Mark Stringer's Blog

Happy Salad - The Footlights Spring Review

ADC Theatre, Cambridge, 10th March 2001

Gush, gush, gush. This is the first time I've seen the footlights in action, so maybe after a while I'll get used them. It's just so ballsy to decide you're going to put on a whole evening's worth of entertainment which consists entirely of sketches. Not a comic song, not a tired, catch-phrase-laden stocking filler (so beloved of the big TV sketch shows) in sight. Nothing but nearly two hours of sketches. And how cock-sure do you have to be to be certain that a good percentage of them are funny? Without even trying them out on an audience?Very cock-sure indeed.

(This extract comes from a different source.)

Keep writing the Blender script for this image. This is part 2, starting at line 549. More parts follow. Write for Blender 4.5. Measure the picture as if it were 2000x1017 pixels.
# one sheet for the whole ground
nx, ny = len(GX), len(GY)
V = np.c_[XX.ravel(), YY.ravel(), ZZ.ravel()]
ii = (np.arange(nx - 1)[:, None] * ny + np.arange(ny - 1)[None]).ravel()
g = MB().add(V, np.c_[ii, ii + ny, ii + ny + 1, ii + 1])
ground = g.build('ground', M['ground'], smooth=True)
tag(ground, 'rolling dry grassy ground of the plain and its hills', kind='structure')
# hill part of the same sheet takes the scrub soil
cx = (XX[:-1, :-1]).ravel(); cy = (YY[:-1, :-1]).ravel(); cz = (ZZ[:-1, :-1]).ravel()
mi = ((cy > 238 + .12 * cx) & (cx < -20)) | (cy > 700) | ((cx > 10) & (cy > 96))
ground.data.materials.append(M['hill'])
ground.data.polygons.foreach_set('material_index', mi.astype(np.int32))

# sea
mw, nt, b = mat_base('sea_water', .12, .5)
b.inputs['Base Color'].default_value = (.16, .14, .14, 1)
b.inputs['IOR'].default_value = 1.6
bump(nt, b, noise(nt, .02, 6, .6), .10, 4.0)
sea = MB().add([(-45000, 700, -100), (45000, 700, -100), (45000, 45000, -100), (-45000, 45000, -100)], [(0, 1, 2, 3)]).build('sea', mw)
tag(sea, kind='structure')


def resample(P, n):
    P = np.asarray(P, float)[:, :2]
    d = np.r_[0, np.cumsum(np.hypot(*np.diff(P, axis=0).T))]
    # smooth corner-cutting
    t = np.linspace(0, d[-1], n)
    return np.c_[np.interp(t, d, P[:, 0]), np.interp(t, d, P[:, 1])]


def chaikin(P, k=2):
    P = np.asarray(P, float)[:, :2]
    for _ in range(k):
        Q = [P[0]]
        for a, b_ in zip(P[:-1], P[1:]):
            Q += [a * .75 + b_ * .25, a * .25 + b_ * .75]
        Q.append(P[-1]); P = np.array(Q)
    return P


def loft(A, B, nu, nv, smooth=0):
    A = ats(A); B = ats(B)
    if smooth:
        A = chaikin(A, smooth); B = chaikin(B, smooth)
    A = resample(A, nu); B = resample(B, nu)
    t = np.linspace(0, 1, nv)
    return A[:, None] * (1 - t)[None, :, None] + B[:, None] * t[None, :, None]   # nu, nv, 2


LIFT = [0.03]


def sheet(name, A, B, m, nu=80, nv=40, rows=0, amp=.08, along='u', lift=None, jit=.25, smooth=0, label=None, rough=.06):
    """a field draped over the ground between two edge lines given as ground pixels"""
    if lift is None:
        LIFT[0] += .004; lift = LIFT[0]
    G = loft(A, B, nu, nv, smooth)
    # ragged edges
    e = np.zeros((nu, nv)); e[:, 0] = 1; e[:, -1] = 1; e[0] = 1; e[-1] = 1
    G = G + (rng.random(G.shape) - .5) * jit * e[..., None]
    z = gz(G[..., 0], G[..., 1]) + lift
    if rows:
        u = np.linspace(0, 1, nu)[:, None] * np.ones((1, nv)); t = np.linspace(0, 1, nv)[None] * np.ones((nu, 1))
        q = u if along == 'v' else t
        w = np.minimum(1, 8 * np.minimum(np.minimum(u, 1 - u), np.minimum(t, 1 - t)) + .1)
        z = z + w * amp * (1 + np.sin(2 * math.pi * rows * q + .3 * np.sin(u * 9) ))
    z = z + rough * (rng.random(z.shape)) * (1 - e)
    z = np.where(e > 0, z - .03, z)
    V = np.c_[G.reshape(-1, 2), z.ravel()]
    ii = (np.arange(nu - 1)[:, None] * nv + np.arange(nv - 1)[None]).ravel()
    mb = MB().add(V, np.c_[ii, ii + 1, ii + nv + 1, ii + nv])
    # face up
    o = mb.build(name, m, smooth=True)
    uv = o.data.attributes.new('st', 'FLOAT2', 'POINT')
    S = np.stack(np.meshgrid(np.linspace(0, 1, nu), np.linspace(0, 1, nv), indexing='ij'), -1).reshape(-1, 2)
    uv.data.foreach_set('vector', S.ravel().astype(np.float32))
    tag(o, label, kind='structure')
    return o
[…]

Then again, when you're faced with the task of living up to the footlights terrible, indelible reputation for not being as good as it used to be, you probably have the choices of coming out all guns blazing or simply running away. Even if there was such a point in the dim and distant past where Emma Thompson shared the ADC stage with John Cleese, Peter Cook and Groucho Marx or whoever, (and, erm, there wasn't) the current wearers of this comic albatross have far from disgraced themselves. My only complaint is that, even after forking out an extra quid for the programme I have no way of matching the names to the faces that I want to praise. So I'll just have to talk about the sketches. The supermarket assassination sketch and the James Bond Feng Shui sketch were simply fantastic - I wanted to have written them. The sketches parodying American psychobabble, although perhaps more obvious were very well done (the idea of the word "cohesh" as a verb had me still cackling when everybody else was on to the next-but-one gag). And the slow-burn "Attack of the 200 ft Princess Margaret" was a simple idea beautifully executed. Finally - the only name in the programme which I could tie to a face, Tim Key, gave the most assured and staggeringly funny performance of all with his series of "Mike Blow" sketches. "Here is my comic universe" he seemed to be saying, "and I can unfold it at my own pace, without any worry about not going for the laughs straight away, 'cos when I want you to laugh, you'll wet yourselves. "

These two hours turned me from a sceptic of the "They can't be as funny as they used to be" school into a dedicated follower - I'll be seeing everything they do from now on.